National Harbor is growing. Massive townhouses are sprouting from the hill above this off little downtown. It is all fenced in, to set it apart from the run of the mill adjacent suburb known as Oxon Hill. If you want to ride to Oxon Hill, you take a left at start of the shell path, pass through a tunnel made from a corregated steel tube and climb a long steady half-mile hill to Oxon Hill Road.. OHR is not much to write home about but, for the last few months, it has been torn up by construction. About 1/2 mile of the road is now open for use. It features bike lanes on either side. I decided to check the new road out yesterday.

The completed section of road leads to a new outlet mall that attracts an appalling amount of car traffic. Cars are parked all over the place and herds of shoppers need assistance from a dozen police and rent a cops at the intersections. Lovely.

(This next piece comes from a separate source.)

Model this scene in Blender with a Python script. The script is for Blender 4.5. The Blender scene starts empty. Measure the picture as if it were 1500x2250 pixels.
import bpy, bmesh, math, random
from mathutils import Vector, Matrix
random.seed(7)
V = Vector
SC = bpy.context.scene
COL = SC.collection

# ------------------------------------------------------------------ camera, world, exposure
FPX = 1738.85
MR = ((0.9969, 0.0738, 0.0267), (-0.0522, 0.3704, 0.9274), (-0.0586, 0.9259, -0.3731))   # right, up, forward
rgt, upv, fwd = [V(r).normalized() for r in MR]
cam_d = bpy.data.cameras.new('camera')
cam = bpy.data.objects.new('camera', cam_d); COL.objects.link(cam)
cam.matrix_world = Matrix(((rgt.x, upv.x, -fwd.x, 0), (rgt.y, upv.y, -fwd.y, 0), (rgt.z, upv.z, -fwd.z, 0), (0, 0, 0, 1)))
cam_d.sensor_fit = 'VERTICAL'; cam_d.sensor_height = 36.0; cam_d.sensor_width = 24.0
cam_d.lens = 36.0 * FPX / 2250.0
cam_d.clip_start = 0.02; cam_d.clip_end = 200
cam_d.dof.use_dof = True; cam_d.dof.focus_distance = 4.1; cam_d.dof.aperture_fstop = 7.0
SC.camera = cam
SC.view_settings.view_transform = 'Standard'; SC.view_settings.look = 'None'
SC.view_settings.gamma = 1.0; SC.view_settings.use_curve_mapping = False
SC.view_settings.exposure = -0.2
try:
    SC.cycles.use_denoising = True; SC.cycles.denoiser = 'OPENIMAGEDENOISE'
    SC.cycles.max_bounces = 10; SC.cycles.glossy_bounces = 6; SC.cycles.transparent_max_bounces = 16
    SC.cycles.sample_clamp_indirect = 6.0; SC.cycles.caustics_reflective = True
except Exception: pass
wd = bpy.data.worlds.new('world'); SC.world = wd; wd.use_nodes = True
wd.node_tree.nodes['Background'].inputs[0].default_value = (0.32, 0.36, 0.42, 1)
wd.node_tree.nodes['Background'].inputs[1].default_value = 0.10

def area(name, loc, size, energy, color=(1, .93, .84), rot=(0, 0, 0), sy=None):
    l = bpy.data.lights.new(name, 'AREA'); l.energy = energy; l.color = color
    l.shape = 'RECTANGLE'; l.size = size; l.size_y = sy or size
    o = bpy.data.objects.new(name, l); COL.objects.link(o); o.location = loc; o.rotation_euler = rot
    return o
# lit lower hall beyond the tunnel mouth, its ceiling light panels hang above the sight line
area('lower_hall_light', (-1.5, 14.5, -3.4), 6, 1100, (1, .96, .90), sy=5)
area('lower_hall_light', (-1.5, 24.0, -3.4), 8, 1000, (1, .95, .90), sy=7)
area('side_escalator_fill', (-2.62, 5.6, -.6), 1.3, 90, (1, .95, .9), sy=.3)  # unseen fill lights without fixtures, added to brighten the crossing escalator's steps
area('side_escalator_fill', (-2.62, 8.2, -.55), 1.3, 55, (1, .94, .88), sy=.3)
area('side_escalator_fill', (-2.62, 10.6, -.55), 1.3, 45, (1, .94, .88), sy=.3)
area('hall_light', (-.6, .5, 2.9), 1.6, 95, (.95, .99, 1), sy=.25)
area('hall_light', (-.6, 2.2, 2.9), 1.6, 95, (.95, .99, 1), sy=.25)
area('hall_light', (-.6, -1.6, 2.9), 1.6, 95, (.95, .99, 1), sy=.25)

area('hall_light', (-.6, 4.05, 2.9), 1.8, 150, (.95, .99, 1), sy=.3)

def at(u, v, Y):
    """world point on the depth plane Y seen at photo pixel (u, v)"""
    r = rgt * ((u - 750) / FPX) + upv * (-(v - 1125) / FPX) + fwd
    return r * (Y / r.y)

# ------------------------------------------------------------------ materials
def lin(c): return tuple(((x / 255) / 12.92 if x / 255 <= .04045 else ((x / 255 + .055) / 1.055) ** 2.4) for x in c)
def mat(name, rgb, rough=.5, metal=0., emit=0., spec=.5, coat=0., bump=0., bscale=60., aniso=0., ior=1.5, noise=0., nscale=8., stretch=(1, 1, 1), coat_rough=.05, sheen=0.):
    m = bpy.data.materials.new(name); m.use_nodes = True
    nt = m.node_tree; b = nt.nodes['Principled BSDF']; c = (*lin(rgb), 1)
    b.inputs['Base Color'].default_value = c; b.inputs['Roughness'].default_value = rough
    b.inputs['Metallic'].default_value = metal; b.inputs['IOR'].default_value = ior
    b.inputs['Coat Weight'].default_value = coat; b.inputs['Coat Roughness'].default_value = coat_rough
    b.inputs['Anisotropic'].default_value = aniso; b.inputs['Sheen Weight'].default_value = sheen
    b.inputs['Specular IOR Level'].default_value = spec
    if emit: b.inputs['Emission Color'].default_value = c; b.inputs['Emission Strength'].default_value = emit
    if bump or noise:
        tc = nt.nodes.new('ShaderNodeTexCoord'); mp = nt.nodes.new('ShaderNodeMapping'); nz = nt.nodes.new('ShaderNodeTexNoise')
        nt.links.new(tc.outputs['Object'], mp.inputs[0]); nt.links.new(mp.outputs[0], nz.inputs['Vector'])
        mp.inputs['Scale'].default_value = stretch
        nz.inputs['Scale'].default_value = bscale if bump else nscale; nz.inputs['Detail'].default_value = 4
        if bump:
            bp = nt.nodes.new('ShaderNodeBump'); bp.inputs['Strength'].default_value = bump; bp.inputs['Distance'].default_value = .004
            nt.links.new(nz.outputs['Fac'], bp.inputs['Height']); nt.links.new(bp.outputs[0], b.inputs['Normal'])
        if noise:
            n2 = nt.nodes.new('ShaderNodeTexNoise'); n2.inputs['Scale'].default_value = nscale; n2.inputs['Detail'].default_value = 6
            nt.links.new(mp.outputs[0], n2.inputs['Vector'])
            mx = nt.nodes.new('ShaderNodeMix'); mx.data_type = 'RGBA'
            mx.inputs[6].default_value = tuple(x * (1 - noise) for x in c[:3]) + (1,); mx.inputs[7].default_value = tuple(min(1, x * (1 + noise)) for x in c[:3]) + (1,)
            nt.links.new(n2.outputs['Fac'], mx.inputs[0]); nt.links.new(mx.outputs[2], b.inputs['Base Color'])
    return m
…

As for OHR, it leads to Fort Washington and other sites rarely explored by most DC-area bicyclists. To really enjoy checking out this area, cyclists are going to have to wait a while. As I found out yesterday, road construction continues past the outlet mall for at least a half mile. I gave up when I had to cede the narrow road to fire trucks and police cars.  From the looks of things (sorry no pictures, I was busy trying to stay alive) the renovated OHR will be a pretty nice ride. For now, you should probably avoid the area. Unless you’re in the market for cheap clothes.

Dr. Howard, Dr. Fine, Dr, Howard

I should have known that two days after Christmas, Friday Coffee Club would be sparsely attended. Michael, Mike, and Peter were the whole shebang. This picture was taken just before they broke into three part harmony on their rendition of “I’m So Lonesome I Could Cry.”

Truth be told, in the short tradition of Friday Coffee Club, we had an hour of great conversation. The highlight was Mike describing how, when his laptop battery died many years ago, he boxed up his desktop computer and took it on a business trip with his boss.

We held down the fort for our friends who have loved ones and interesting lives and really warm places to be. After about an hour, we rode our separate ways.

And so the four of us closed out Friday Coffee Club for 2013. I know I speak for the three others in attendance when I say that we look forward to many more get togethers in the new year.